From a game design standpoint, this is a really well-designed pinball game.  It's fun for beginners, because there is obvious stuff to hit, lots of forgiving help, including a long ball saver, and a great sense of humor in the graphics and sound. Even people who've never played any pinball before end up having fun, laughing, and scoring hundreds of millions of points (the point scoring is ridiculous - my high is about 34 billion).  It's also really fun for more experienced players, because it's got six big goals (some relatively simple, some really, really hard) to complete to get to the final battle with the Martians, which I only manage to do about once in every 30-40 games or so, making it quite elusive.  Lots to learn there about designing other games, too - depth, theme, humor, and a variety of well-balanced overlapping goals.

Thursday, August 12, 2010

Stratego reordination

I learned last week that the makers of Stratego have reordered their pieces in the recent games, so that the good ones are now the higher numbers, and the worse ones are lower.  I suppose that sort of makes sense for people learning the game anew, if the higher ones are better, but the curmudgeon in me will always think of miners as 8's, not 2's.

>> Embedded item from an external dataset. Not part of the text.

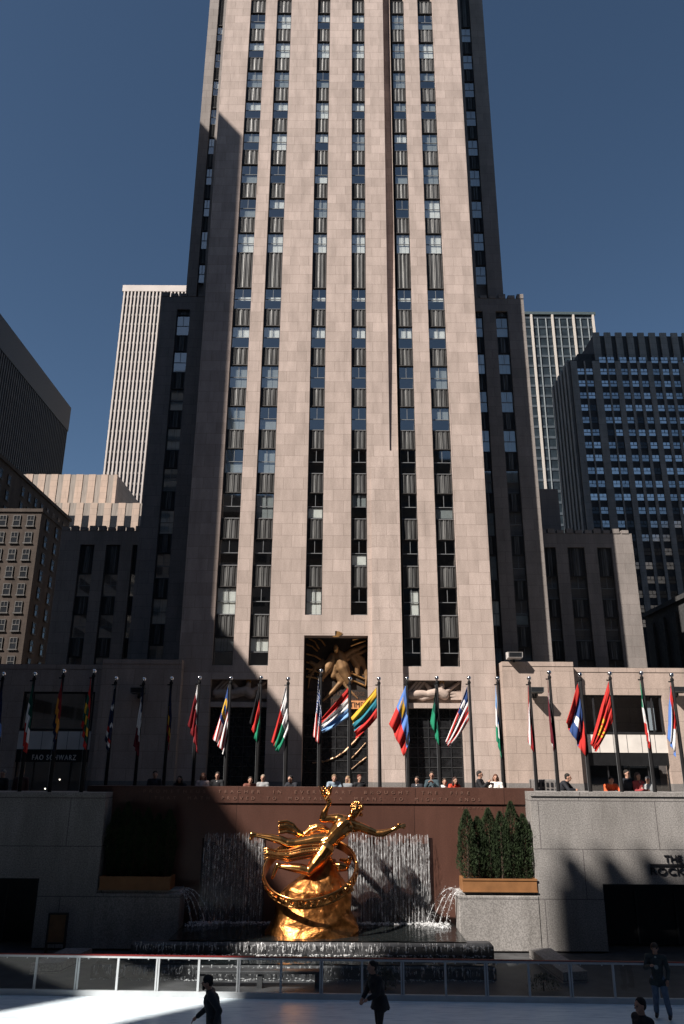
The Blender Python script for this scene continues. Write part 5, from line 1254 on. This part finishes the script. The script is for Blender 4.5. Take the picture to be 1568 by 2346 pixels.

Ridiculous, I say.  If you're number one, you should be able to beat everybody, right?  Not in the new version - number ones are the feeble scouts.

Tuesday, July 27, 2010

Dice!

Polyhedral dice are just way cool. I knew this when I was 13 or so, and the knowledge persisted until maybe 26-27, but when I started teaching and had kids, I got away from my childhood D&D roots. In the last year or so, I've been playing some again, and I'm going to start a new campaign with my group in the next couple of weeks. In preparation for that, I decided, on a lark, to buy the Chessex Pound-O-Dice, and opening it today was really fun - all the different colors, shapes, styles, etc. Some are pretty hideous, some are cool, but it's still really neat to be holding this many at once. It awakened something I haven't really felt since 1983 or so.

If you were ever a D&D nerd back in the day, I'd recommend this product - at about $18, it's an easy rush.